:: Data for this task

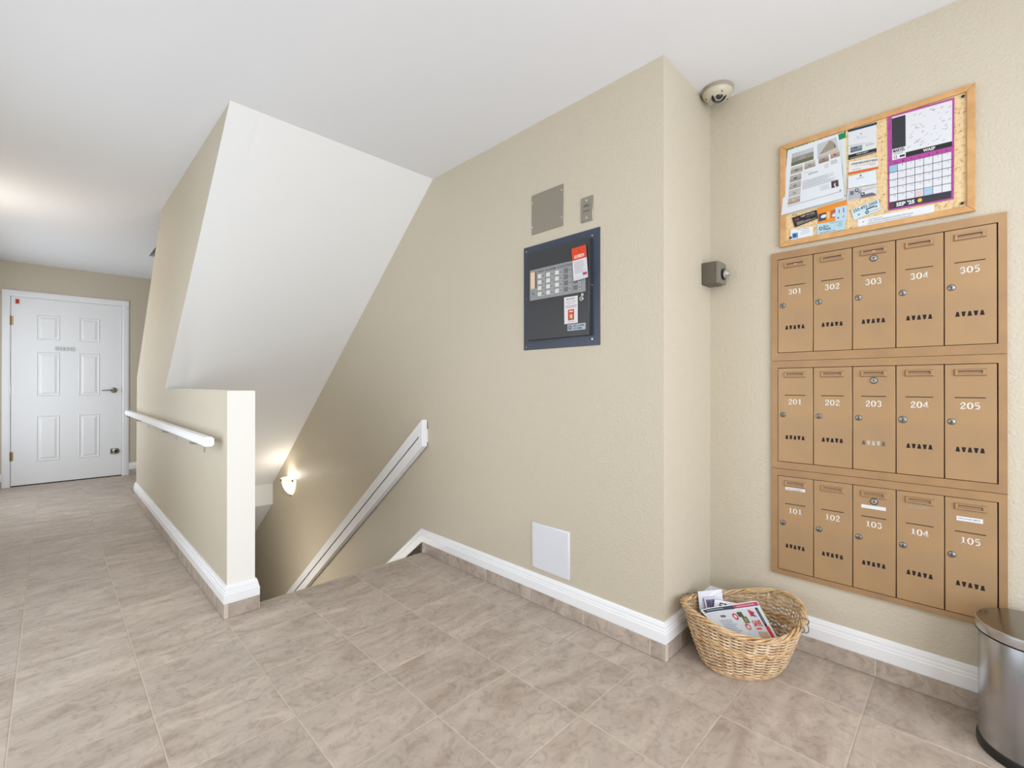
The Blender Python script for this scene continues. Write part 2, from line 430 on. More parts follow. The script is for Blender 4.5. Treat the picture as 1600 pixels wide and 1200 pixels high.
m = MB(); sweep(m, [(DX1+.062, YD), (XA, YD)], PROF, TRIM, -1); sweep(m, [(XL, YD), (DX0-.062, YD)], PROF, TRIM, -1)
bb = struct(m, 'baseboard_back')
skirt(bb, DX1+.062, XA, YD, 'x', [.9115, 1.246, 1.58], -1); skirt(bb, XL, DX0-.062, YD, 'x', [], -1)
m = MB(); sweep(m, [(XL, YS0), (XL, YD)], PROF, TRIM, -1)
b4 = struct(m, 'baseboard_left'); skirt(b4, YS0, YD-.018, XL, 'y', YT, 1)

# lower flight: carpeted steps and carpeted skirt under the sloping board
RUN, RISE = .2548, .2
NS = 13
m = MB(); prof = [(YST-.02, -.21)]
st = struct(MB().box(XH1, XA, 6.1, YD+.1, -2.95, -2.8, CARPET), 'floor_lower')
for i in range(NS):
    y0 = YST+.001+i*RUN; z = -RISE*(i+1)
    s_ = MB(); s_.box(XH1+.001, XA-.014, y0, y0+RUN+.02, z-.30, z, CARPET, .008)
    s_.build('step', st, smooth=False)
m = MB()
m.prism([(2.5551, .067), (2.5551, -.20), (6.2, -.20-(6.2-2.555)*SL), (6.2, .067-(6.2-2.555)*SL)], XA-.013, XA, CARPET, 'x'); m.build('carpet_edge', st, smooth=False)

# ------------------------------------------------------------------ hall door
d = MB(); DW0, DW1, DTOP = -.307, .608, 2.063
d.box(DW0, DW1, YD-.002, YD+.038, .010, DTOP, DOORW, .002)
MB().box(XL, XA, YD+.125, YD+.2, -.2, H, DARK).build('light_stop_wall', None, kind='structure')  # unseen wall added behind the door to stop light leaking under it
door = struct(d, 'door_1', smooth=True)
for (x0, x1) in ((-.116, .070), (.226, .407)):
    for z0, z1 in ((1.604, 1.883), (.979, 1.471), (.255, .762)):
        F = T((x0+x1)/2, YD-.002, (z0+z1)/2, FY); a, b = (x1-x0)/2, (z1-z0)/2
        p = MB(); R = [(0, 0), (.006, .006), (.014, -.001), (.022, -.001), (.042, .0055)]
        vs = []
        for ins, z in R: vs += [(-a+ins, -b+ins, z), (a-ins, -b+ins, z), (a-ins, b-ins, z), (-a+ins, b-ins, z)]
        fs = [(q*4+i, q*4+(i+1) % 4, q*4+4+(i+1) % 4, q*4+4+i) for q in range(4) for i in range(4)]+[(16, 17, 18, 19)]
        p.add(vs, fs, DOORW); p.build('panel', door, F, smooth=False)
for z in (.33, 1.05, 1.80):
    MB().lathe([(0, -.05), (.007, -.05), (.007, .05), (0, .05)], BRASS if z != 1.05 else TRIM, 12).box(.002, .022, .004, .007, -.048, .048, BRASS if z != 1.05 else TRIM).build('hinge', door, T(DW0-.004, YD-.008, z))
p = MB(); p.disc(0, 0, 0, .009, .032, NICKEL, 24)
p.tube([(0, 0, .008), (0, 0, .045), (-.012, 0, .052), (-.05, .002, .055), (-.11, -.002, .052)], [.011, .010, .010, .0085, .007], NICKEL, 10)
p.build('lever_handle', door, T(.532, YD-.002, 1.04, FY))
p = MB(); p.box(-.034, .018, -.034, .034, 0, .006, NICKEL, .002); p.disc(.018, 0, 0, .012, .034, NICKEL); p.disc(.018, 0, .012, .016, .015, BLACKP); p.rect(-.026, -.02, -.01, .022, .0065, BLACKP)
p.build('foot_lock', door, T(.535, YD-.002, .305, FY), label='small metal foot lock low on the door')
p = MB(); p.box(-.008, .008, -.03, .03, 0, .003, NICKEL); p.build('strike_plate', door, T(DW1+.006, YD-.004, 1.04, FY))
p = MB(); p.box(-.022, .022, -.03, .03, 0, .001, flat('#f3e9e6')); p.text('1', -.014, -.024, .012, .024, .0015, flat('#c4251c'), .03)
p.build('number_sticker', door, T(DW0+.048, YD-.002, 2.012, FY), label='white sticker with a red 1')
p = MB(); p.box(-.088, .088, -.028, .028, 0, .002, flat('#f1f1f1')); g = flat('#c3c3c3')
for i, (a, b) in enumerate(((-.078, -.05), (-.042, -.03), (-.02, .0), (.012, .03), (.04, .074))): p.rect(a, -.016, b, .017, .0024, g)
for i, (a, b) in enumerate(((-.070, -.058), (.018, .024), (.048, .066))): p.rect(a, -.008, b, .008, .0028, flat('#f1f1f1'))
p.build('sign_plate', door, T(.115, YD-.002, 1.515, FY), label='pale raised sign plate across the middle')
m = MB()
prof = [(0, 0), (.062, 0), (.062, .010), (.045, .014), (.012, .016), (0, .012)]
for x, s_ in ((DX0+.002, -1), (DX1-.002, 1)):
    m.prism([(x+s_*q, YD-t) for q, t in prof], 0, DZ-.002+.062, TRIM)
m.prism([(YD-t, DZ-.002+q) for q, t in prof], DX0-.06, DX1+.06, TRIM, 'x')
m.box(DX0, DW0-.002, YD, YD+.1, 0, DZ, TRIM); m.box(DW1+.002, DX1, YD, YD+.1, 0, DZ, TRIM); m.box(DW0-.002, DW1+.002, YD, YD+.1, DTOP+.002, DZ, TRIM)
struct(m, 'trim_3')

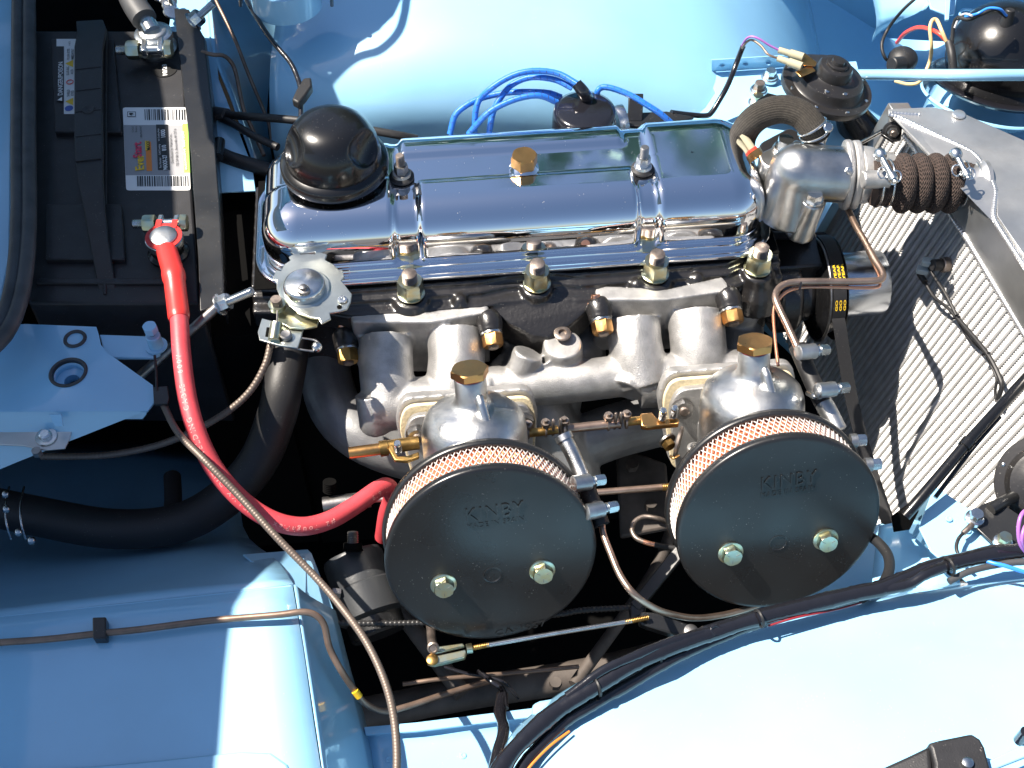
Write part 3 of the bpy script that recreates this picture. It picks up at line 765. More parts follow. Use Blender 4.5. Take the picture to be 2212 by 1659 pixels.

::::

Go through the material line by line. Show each line that contains the string "parts".

(Exercise solution):
The Blender Python script for this scene continues. Write part 2, from line 430 on. More parts follow. The script is for Blender 4.5. Treat the picture as 1600 pixels wide and 1200 pixels high.
Write part 3 of the bpy script that recreates this picture. It picks up at line 765. More parts follow. Use Blender 4.5. Take the picture to be 2212 by 1659 pixels.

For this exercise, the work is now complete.